Demands for Icebreaker Tours Spiral

October 4, 2015

 

Plans to terminate commercial tours to the North Pole on the nuclear-powered icebreakers of the Atomflot company in 2016 have surged the demand for these tours.

Sergey Shirokiy, the chief of the tourist department of the Russian Arctic national park summed up the results of the tourist season.

Over the six years since the opening of the park on the Franz Joseph Land high-latitude archipelago, it was visited by a record number of 1,225 tourists from 41 countries this year.

"Russian state atomic energy corporation Rosatom (which owns Atomflot) said last year it would terminate the cruises to the North Pole and this led up to an agitated demand this year," Shirokiy said. "Seven cruises were made instead of the initially scheduled five ones."

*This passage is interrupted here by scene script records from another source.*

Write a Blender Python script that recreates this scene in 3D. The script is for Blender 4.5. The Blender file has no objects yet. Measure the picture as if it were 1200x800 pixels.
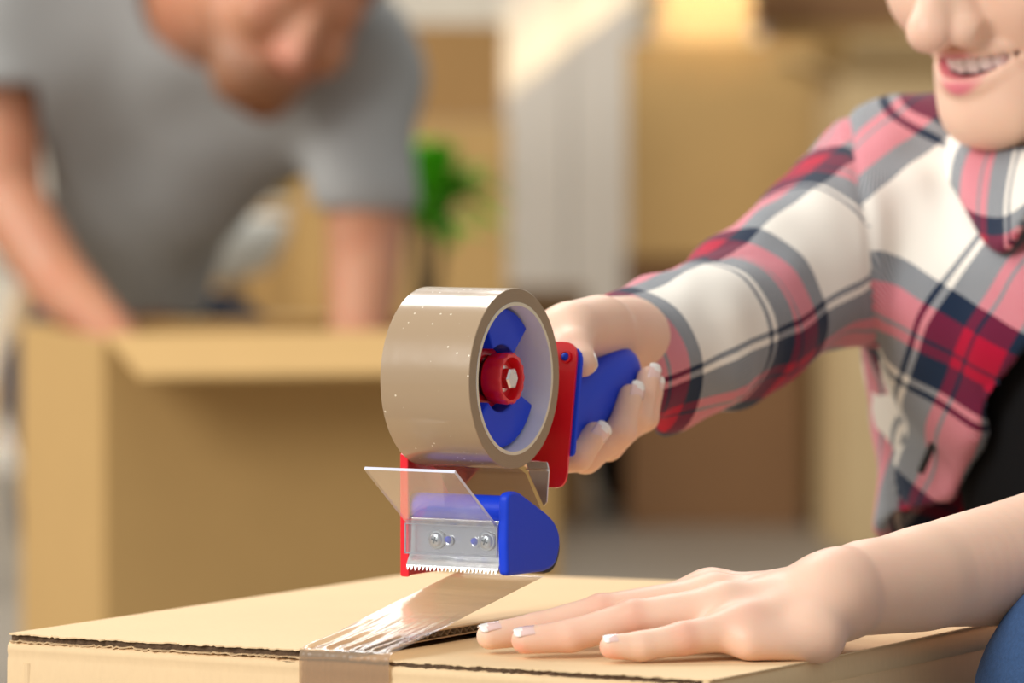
import bpy, bmesh, math, random
import numpy as np
from mathutils import Vector, Matrix

random.seed(4)
rng = np.random.RandomState(7)
S = bpy.context.scene
COL = S.collection

# ------------------------------------------------------------------ camera
CAM_Z = 0.651
F_PX = 6000.0
PITCH = math.atan(260.0 / F_PX)
cam_d = bpy.data.cameras.new('camera')
cam = bpy.data.objects.new('camera', cam_d)
COL.objects.link(cam)
cam.location = (0, 0, CAM_Z)
cam.rotation_euler = (math.pi / 2 - PITCH, 0, 0)
cam_d.sensor_width = 36
cam_d.lens = 36 * F_PX / 1200
cam_d.dof.use_dof = True
cam_d.dof.focus_distance = 2.47
cam_d.dof.aperture_fstop = 7.4
cam_d.clip_end = 60
S.camera = cam

# ------------------------------------------------------------------ world, lights, exposure
W = bpy.data.worlds.new('world')
S.world = W
W.use_nodes = True
wn = W.node_tree.nodes
wb = wn['Background']
wb.inputs[0].default_value = (1.0, 0.98, 0.95, 1)
wb.inputs[1].default_value = 0.50


def area(name, loc, target, sx, sy, power, color, spread=180):
    d = bpy.data.lights.new(name, 'AREA')
    d.shape = 'RECTANGLE'
    d.size = sx
    d.size_y = sy
    d.energy = power
    d.color = color
    d.spread = math.radians(spread)
    o = bpy.data.objects.new(name, d)
    COL.objects.link(o)
    o.location = loc
    o.rotation_euler = (Vector(target) - Vector(loc)).to_track_quat('-Z', 'Y').to_euler()
    return o


area('window_light', (-2.2, 0.4, 2.2), (0.1, 2.7, 0.5), 1.6, 1.6, 105, (1.0, 0.975, 0.94))
area('background_fill', (-3.2, 4.6, 3.0), (0.0, 7.8, 0.3), 2.2, 1.6, 155, (1.0, 0.95, 0.88))  # unseen fill added to brighten the background
area('far_top_light', (0.2, 6.6, 2.9), (-0.25, 5.1, 0.5), 1.2, 0.8, 22, (1.0, 0.96, 0.9))
area('back_light', (-0.6, 4.4, 2.9), (0.1, 2.6, 0.4), 1.2, 0.9, 34, (1.0, 0.98, 0.95))
#area('sun_beam_low', (2.4, 6.3, 1.9), (0.30, 7.9, 0.86), 0.3, 0.3, 40, (1.0, 0.74, 0.36), 6)



def beam(name, T, src, along, length, width, power, spread):
    """low sun through a gap: a narrow strip of near-parallel light lying along `along` where it lands"""
    d = bpy.data.lights.new(name, 'AREA')
    d.shape = 'RECTANGLE'; d.size = length; d.size_y = width
    d.energy = power; d.color = (1.0, 0.74, 0.42); d.spread = math.radians(spread)
    o = bpy.data.objects.new(name, d); COL.objects.link(o)
    z = (Vector(src) - Vector(T)).normalized()
    x = Vector(along); x = (x - z * x.dot(z)).normalized()
    y = z.cross(x)
    M = Matrix((x, y, z)).transposed().to_4x4(); M.translation = Vector(src)
    o.matrix_world = M
    return o


beam('sun_beam', (0.123, 9.2, 0.775), (2.0, 6.6, 2.2), (0.276, 0, 0.153), 0.26, 0.06, 0.30, 6)
beam('sun_beam_high', (0.31, 8.25, 0.86), (2.2, 6.0, 2.1), (1, 0, 0), 0.16, 0.12, 0.34, 6)
S.view_settings.view_transform = 'Standard'
S.view_settings.look = 'None'
S.view_settings.gamma = 1
S.view_settings.exposure = -0.05
S.render.film_transparent = False


# ------------------------------------------------------------------ placing helpers
FWD = Vector((0, math.cos(PITCH), -math.sin(PITCH)))
UP = Vector((0, math.sin(PITCH), math.cos(PITCH)))


def P(px, py, D):
    """world point seen at that spot of the frame at distance y = D"""
    r = FWD + Vector((1, 0, 0)) * ((px - 600) / F_PX) + UP * ((400 - py) / F_PX)
    r *= D / r.y
    return Vector((r.x, r.y, r.z + CAM_Z))


E1 = Vector((math.cos(math.radians(30)), -math.sin(math.radians(30)), 0))   # along the box front
E2 = Vector((math.sin(math.radians(30)), math.cos(math.radians(30)), 0))    # along the box depth
ZV = Vector((0, 0, 1))
BOX0 = P(8, 742, 2.5)
BOX_TOP = BOX0.z


# ------------------------------------------------------------------ object helpers
def tag(o, label, cat, group=None, kind=None):
    o['label'] = label
    o['category'] = cat
    if group:
        o['group'] = group
    if kind:
        o['kind'] = kind
    return o


def empty(name, loc=(0, 0, 0), rz=0.0, label=None, cat=None, group=None):
    o = bpy.data.objects.new(name, None)
    COL.objects.link(o)
    o.location = loc
    o.rotation_euler = (0, 0, rz)
    o.empty_display_size = 0.05
    if label:
        tag(o, label, cat, group)
    return o


def link(name, me, mat=None, parent=None, world=False):
    o = bpy.data.objects.new(name, me)
    COL.objects.link(o)
    if mat:
        for m in (mat if isinstance(mat, (list, tuple)) else [mat]):
            me.materials.append(m)
    if parent:
        o.parent = parent
        if world:
            o.matrix_parent_inverse = inv_chain(parent)
    return o


def inv_chain(p):
    return chain(p).inverted()


def chain(p):
    L = p.matrix_parent_inverse @ Matrix.LocRotScale(p.location, p.rotation_euler, p.scale)
    return (chain(p.parent) @ L) if p.parent else L


def from_bm(name, bm, mat=None, parent=None, world=False, smooth=None, bevel=0, seg=2):
    bmesh.ops.recalc_face_normals(bm, faces=bm.faces)
    me = bpy.data.meshes.new(name)
    bm.to_mesh(me)
    bm.free()
    o = link(name, me, mat, parent, world)
    if smooth is not None:
        me.shade_smooth() if smooth >= 180 else me.polygons.foreach_set('use_smooth', [True] * len(me.polygons))
        if smooth < 180:
            try:
                me.set_sharp_from_angle(angle=math.radians(smooth))
            except Exception:
                pass
    if bevel:
        md = o.modifiers.new('bevel', 'BEVEL')
        md.width = bevel
        md.segments = seg
        md.limit_method = 'ANGLE'
        md.angle_limit = math.radians(35)
        md.harden_normals = False
    return o


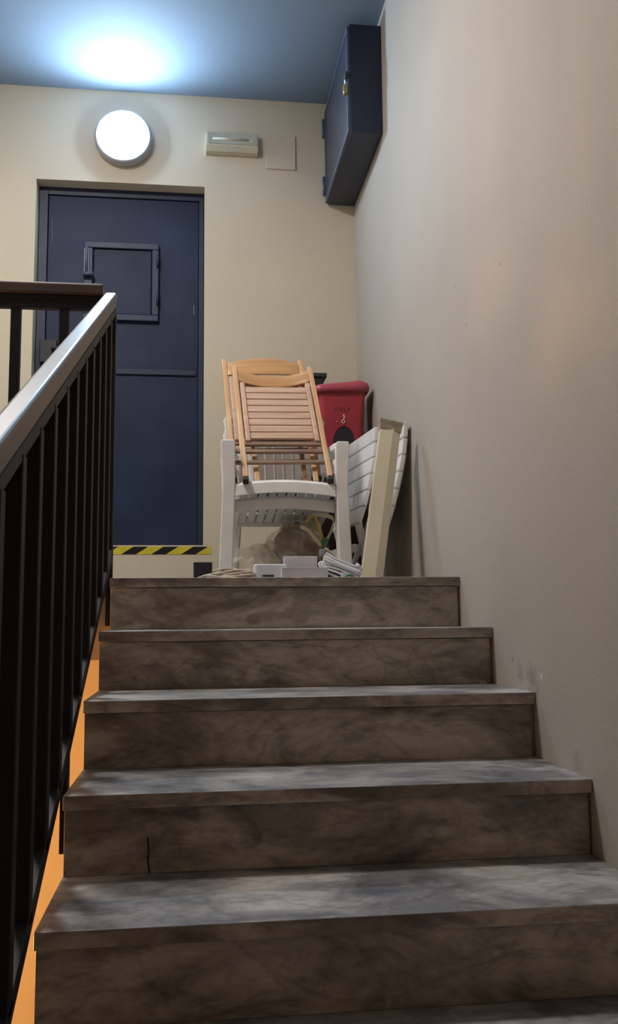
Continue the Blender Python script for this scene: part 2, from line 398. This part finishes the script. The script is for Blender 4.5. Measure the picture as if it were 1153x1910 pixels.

However, Atomflot said later its nuclear icebreakers would continue making cruises to the Pole.

One more factor that stimulated the increase of the tourist flow was the opening of a border crossing checkpoint on Alexandra Land Island, which makes it possible the arrival of ships right away from Svalbard, Norway, TASS reports.

A trip to Franz Joseph Land offers an opportunity to see some rare animals, the largest bird colonies in the northern hemisphere, the samples of Arctic vegetation, glaciers, cliffs, and remainders of winter camps of the explorers who came there from end of the 16th century through the beginning of the 20th century.

The park was set up in June 2009. It embraces the northern part of the Severny (Northern) island of the Novaya Zemlya archipelago, the Greater Oranje and the Smaller Oranje Islands, which are also part of Novaya Zemlya, and some others.